Dean Arthur Heller was the junior United States Senator from Nevada from 2013 to 2019 and a member of the Republican Party. He was appointed to the seat by the governor after the resignation of John Ensign. He previously served as the congressman for Nevada's 2nd district.[1]

U.S. Senate

Appointment

Heller was appointed by then-governor Brian Sandoval to the Senate seat vacated upon the announced resignation of John Ensign.[2] He later narrowly won the 2012 Senate election in Nevada to a full Senate term.[3]

Tenure

Sen. Heller campaigned and lobbied in late 2014 to become the head of the establishment National Republican Senatorial Committee, ultimately losing to fellow RINO Roger Wicker.[4]

Heller voted against two of three Obamacare repeal proposals in 2017.[5]

2018 U.S. Senate election in Nevada

Opposed to Donald Trump since 2016,[6] Sen. Heller entered a tough re-election fight by 2018, especially after stating at a town hall that he “no problems with federal funding for Planned Parenthood”.[7] However, after potentially facing a primary challenger who was much more conservative, Heller began to become more supportive of Trump.[8]

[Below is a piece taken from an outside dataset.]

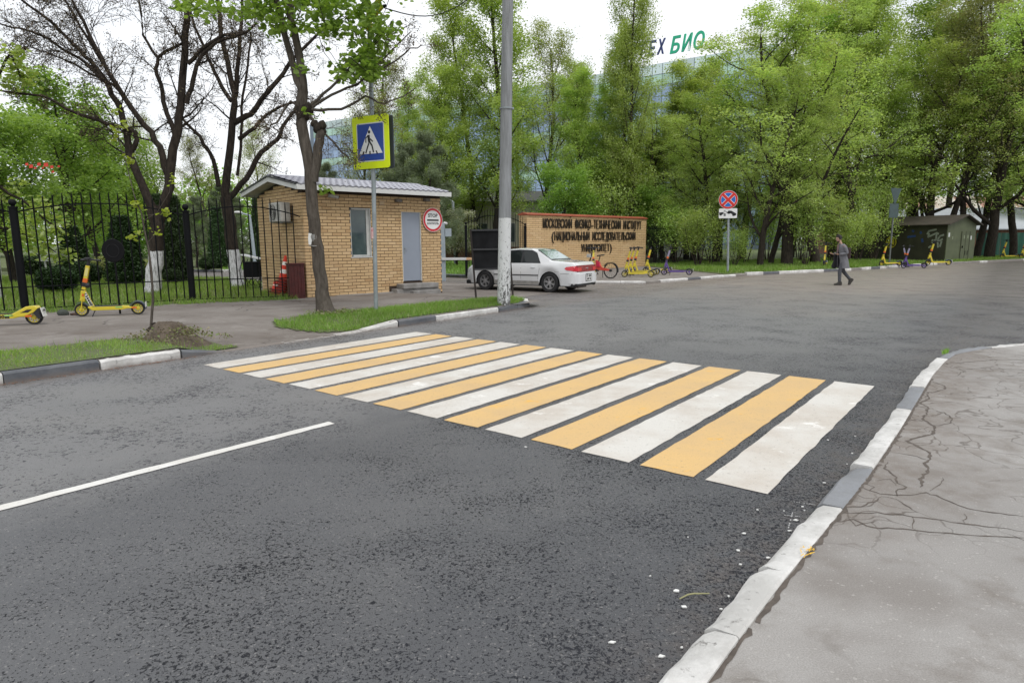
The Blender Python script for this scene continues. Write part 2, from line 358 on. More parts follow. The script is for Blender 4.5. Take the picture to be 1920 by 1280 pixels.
def sheet(name, poly, z, mat, parent=None, kind='structure', sub=None, skirt=0.):
    m = MB(); k = len(poly)
    if skirt: m.prism([(p[0], p[1]) for p in poly], (0, 0, z-skirt), (1, 0, 0), (0, 1, 0), (0, 0, skirt))
    else: m.add([(p[0], p[1], z) for p in poly], [tuple(range(k))])
    o = m.build(name, mat, parent)
    if kind: o['kind'] = kind
    return o
sheet('ground', [(-700, -200), (700, -200), (700, 900), (-700, 900)], -.08, LAWN)
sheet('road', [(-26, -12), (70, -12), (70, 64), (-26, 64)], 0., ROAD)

# left pavement with its dropped kerb, as a height grid in street coordinates
fence_pts = [(-24.5, 2.6), (-13.46, 12.02), (-10.83, 14.26), (-8.2, 16.5), (-5.55, 17.45)]
def grid_sheet(name, inside, u0, u1, v0, v1, step, mat, dz=0.):
    V = []; F = []; nu = int((u1-u0)/step)+1; nv = int((v1-v0)/step)+1
    for i in range(nu):
        for j in range(nv):
            x, y = uv2xy(u0+i*step, v0+j*step); V.append((x, y, hgt(x, y)+dz))
    for i in range(nu-1):
        for j in range(nv-1):
            if inside(u0+(i+.5)*step, v0+(j+.5)*step): F.append((i*nv+j, (i+1)*nv+j, (i+1)*nv+j+1, i*nv+j+1))
    o = bpy.data.objects.new(name, fast_mesh(name, V, F, mat, True)); C.objects.link(o); tag(o, kind='structure'); return o
def walk_in(u, v):
    if u > 14.6 and v < 11.5: return False
    if u > 13.4+.3*(v-10) and v < 11: return False
    return v > 9.42
grid_sheet('pavement', walk_in, -12, 18.6, 9.4, 17.6, .2, WALK2)
BIG_LAWN_NEAR = [(-60, -10), (-24.5, 2.4), (-13.5, 11.75), (-10.9, 14.0), (-8.25, 16.25), (-6.6, 16.95), (-5.75, 17.5), (-7.9, 20.2), (-9.5, 24.5), (-12, 27.2), (-16, 29), (-30, 33), (-60, 40)]
sheet('park_lawn', BIG_LAWN_NEAR, .15, LAWN, skirt=.2)
FAR_KERB = [(3.18, 24.5), (5.0, 24.15), (7.14, 26.1), (10.68, 29.3), (17.54, 33.14), (25.2, 39.1), (36.7, 46.3), (62, 60)]
PARK_KERB = [(-60, 48), (-30, 40), (-14, 34.9), (-8, 32.5), (-3, 29.4), (-1.75, 28.5), (.2, 29.4)]
far_lawn = PARK_KERB+[(.74, 31.3), (7.92, 38.4), (8.1, 36.5), (8.7, 33), (9.4, 28.55)]+[(p[0]+.05, p[1]+.14) for p in FAR_KERB[3:]]+[(250, 150), (300, 500), (-300, 500), (-300, 60)]
sheet('far_lawn', far_lawn, .13, LAWN, skirt=.2)
sheet('pavement_by_wall', [(1.2, 27.2), (3.18, 24.6), (5.0, 24.3), (7.1, 26.2), (10.5, 29.25), (9.4, 31), (8.7, 33), (8.2, 38.6), (.7, 31.4), (.2, 29.4)], .10, WALK, skirt=.14)
# right pavement, flush with the top of its kerb
RK = [(-1.9, -1.0), (.59, 2.18), (1.22, 2.95), (1.83, 3.66), (2.41, 4.36), (3.1, 5.23), (3.78, 6.11), (4.72, 7.32), (5.45, 8.2), (5.95, 8.72), (6.6, 9.12), (7.7, 9.5), (9.6, 9.9), (14, 10.5), (24, 11.4)]
sheet('right_pavement', [(p[0]+.1, p[1]-.08) for p in RK]+[(24, -12), (-14, -12), (-8, -8)], .080, WALK, skirt=.2)

# ------------------------------------------------------------------ road markings
cw = tag(bpy.data.objects.new('crosswalk', None), kind='structure'); C.objects.link(cw)
ZO = np.array([-4.1744, 8.5565]); za = -.6659; ZX = np.array([math.cos(za), math.sin(za)]); ZY = np.array([-math.sin(za), math.cos(za)])
def quad_sheet(name, p0, ax, L, ay, Wd, z, mat, parent, rough=.006, step=.12):
    V = []; F = []; n = max(2, int(Wd/step)); m_ = max(2, int(L/step))
    for i in range(n+1):
        for j in range(m_+1):
            jx = random.uniform(-rough, rough) if j in (0, m_) else 0; jy = random.uniform(-rough, rough) if i in (0, n) else 0
            p = p0+ax*(L*j/m_+jx)+ay*(Wd*i/n+jy); V.append((p[0], p[1], z))
    for i in range(n):
        for j in range(m_): a = i*(m_+1)+j; F.append((a, a+1, a+m_+2, a+m_+1))
    o = bpy.data.objects.new(name, fast_mesh(name, V, F, mat)); C.objects.link(o); o.parent = parent; return o
for i in range(15):
    quad_sheet('stripe', ZO+ZX*i*.5, ZX, .41, ZY, 3.918, .005, P_YELLOW if i % 2 else P_WHITE, cw)
lane = tag(bpy.data.objects.new('lane_line', None), kind='structure'); C.objects.link(lane)
a = np.array(G(0, 953)[:2]); b_ = np.array(G(622, 792.5)[:2]); d = (b_-a)/np.linalg.norm(b_-a); nrm = np.array([-d[1], d[0]])
o = quad_sheet('line', a-d*6-nrm*.05, d, np.linalg.norm(b_-a)+6, nrm, .10, .005, P_WHITE2, lane)

# ------------------------------------------------------------------ kerbs, stone by stone
def kerb_run(pts, zin, mats, width=.15, length=1.0, top=.13, ztop=None, parent=None, chips=0.012):
    pts = [np.array(p, float) for p in pts]; seg = [np.linalg.norm(b-a) for a, b in zip(pts, pts[1:])]; L = sum(seg)
    def P(s):
        for a, b, l in zip(pts, pts[1:], seg):
            if s <= l or b is pts[-1]: d = (b-a)/l; return a+d*min(s, l), d
            s -= l
    n = max(1, int(round(L/length))); out = []
    for i in range(n):
        s0, s1 = L*i/n+.006, L*(i+1)/n-.006; m = MB(); k = max(6, int((s1-s0)/.11)); rows = []
        jit = random.uniform(-.008, .008)
        for j in range(k+1):
            p, d = P(s0+(s1-s0)*j/k); q = np.array([d[1], -d[0]])*(-1 if zin > 0 else 1)     # towards the pavement
            zt = (ztop((s0+(s1-s0)*j/k)/L) if ztop else top)+jit
            c = random.uniform(0, chips)
            prof = [(0, -.05), (0, zt-.02-c), (.018+c, zt-c*.5), (width-.01, zt+random.uniform(-.002, .002)), (width, zt-.01), (width, -.05)]
            rows += [(p[0]+q[0]*w, p[1]+q[1]*w, z) for w, z in prof]
        F = [(j*6+a_, j*6+a_+1, (j+1)*6+a_+1, (j+1)*6+a_) for j in range(k) for a_ in range(5)]+[tuple(range(6)), tuple(range(k*6+5, k*6-1, -1))]
        m.add(rows, F); out.append(m.build('kerb_stone', mats[i % len(mats)], parent, True))
    return out
def kerb(name):
    k = bpy.data.objects.new(name, None); C.objects.link(k); return tag(k, kind='structure')
kl = kerb('kerb')
kerb_run([uv2xy(3.16-1.02*k, 9.33) for k in (9, 0)], 1, [K_WHITE, K_DARK, K_WHITE, K_DARK, K_WHITE, K_DARK, K_WHITE, K_WHITE, K_DARK], top=.13, parent=kl, length=1.02)
kerb_run([uv2xy(3.17, 9.33), uv2xy(4.2, 9.33)], 1, [K_WHITE], top=.125, parent=kl, chips=.02)
kerb_run([uv2xy(4.22, 9.34), uv2xy(4.85, 9.35)], 1, [K_DARK], parent=kl, ztop=lambda t: .12-.11*t, chips=.01)
kerb_run([uv2xy(4.87, 9.36), uv2xy(6.9, 9.36)], 1, [K_OLD, K_WHITE], parent=kl, top=.014, chips=.004)
kerb_run([uv2xy(6.92, 9.36), uv2xy(7.5, 9.36)], 1, [K_WHITE], parent=kl, ztop=lambda t: .014+.02*t)
kerb_run([uv2xy(7.5, 9.36), uv2xy(8.35, 9.36)], 1, [K_WHITE], parent=kl, ztop=lambda t: .04+.09*t, chips=.02)
kerb_run([uv2xy(8.37, 9.36), uv2xy(9.4, 9.36), uv2xy(11.42, 9.36)], 1, [K_DARK, K_WHITE, K_WHITE], parent=kl, top=.13)
kerb_run([uv2xy(11.44, 9.36), uv2xy(12.4, 9.42), uv2xy(12.95, 9.6)], 1, [K_DARK], parent=kl, length=.8, top=.13, chips=.02)
kerb_run([uv2xy(12.97, 9.62), uv2xy(13.5, 10.05), uv2xy(13.75, 10.7)], 1, [K_WHITE], parent=kl, length=1.2, top=.13)
kr = kerb('kerb'); cyc = [K_WHITE, K_WHITE, K_GREY, K_WHITE, K_WHITE, K_GREY, K_WHITE, K_WHITE, K_WHITE]
def lerp_pts(P_, a, b):
    P_ = [np.array(p, float) for p in P_]; cum = [0]
    for p, q in zip(P_, P_[1:]): cum.append(cum[-1]+np.linalg.norm(q-p))
    def f(s):
        for i in range(len(P_)-1):
            if s <= cum[i+1] or i == len(P_)-2: return P_[i]+(P_[i+1]-P_[i])*(s-cum[i])/(cum[i+1]-cum[i])
    return [tuple(f(a+(b-a)*t/6)) for t in range(7)]
def arc_at(P_, q):
    P_ = [np.array(p, float) for p in P_]; s = 0; best = (9e9, 0)
    for p, r in zip(P_, P_[1:]):
        l = np.linalg.norm(r-p); t = min(1, max(0, np.dot(np.array(q)-p, r-p)/l/l)); dd = np.linalg.norm(p+(r-p)*t-np.array(q))
        if dd < best[0]: best = (dd, s+t*l)
        s += l
    return best[1]
marks = [(-1.9, -1.0), G(1320, 1210)[:2], G(1425, 1090)[:2], G(1535, 968)[:2], G(1590, 893)[:2], G(1640, 828)[:2], G(1668, 780)[:2], G(1690, 738)[:2], G(1711, 703)[:2], G(1733, 680)[:2], G(1825, 658)[:2], (9.6, 9.9), (11.2, 10.1), (13, 10.35)]
kcol = [K_WHITE, K_WHITE, K_WHITE, K_GREY, K_WHITE, K_WHITE, K_GREY, K_WHITE, K_WHITE, K_GREY, K_WHITE, K_DARK, K_WHITE]
ms = [arc_at(RK, q) for q in marks]
for (s0, s1, mt) in zip(ms, ms[1:], kcol):
    if s1-s0 > .05: kerb_run(lerp_pts(RK, s0, s1), -1, [mt], width=.142, length=9, top=.096, parent=kr, chips=.032)
kf = kerb('kerb')
kerb_run(FAR_KERB[0:3]+[FAR_KERB[3]], 1, [K_WHITE, K_WHITE, K_OLD, K_WHITE, K_WHITE, K_DARK, K_WHITE], parent=kf, top=.11)
kerb_run(FAR_KERB[3:6], 1, [K_WHITE, K_DARK, K_WHITE, K_WHITE, K_WHITE, K_DARK, K_WHITE, K_OLD], parent=kf, top=.15, length=1.1)
kerb_run(FAR_KERB[5:], 1, [K_WHITE, K_OLD, K_OLD, K_OLD, K_OLD, K_OLD], parent=kf, top=.15, length=1.1)
kp = kerb('kerb')
kerb_run(PARK_KERB[2:], 1, [K_DARK, K_WHITE], parent=kp, top=.16, length=2.0)
kerb_run([(-30, 40), (-14, 34.9)], 1, [K_DARK, K_WHITE], parent=kp, top=.16, length=2.0)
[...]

Heller ultimately lost to liberal Democrat challenger Jacky Rosen in the general election by five percentage points.[9] His defeat was largely owed to abandonment by conservatives who supported Donald Trump but opposed the RINO senator.

Political positions

Known as a RINO, Heller generally takes conservative positions but has overall been viewed as very moderate.[10]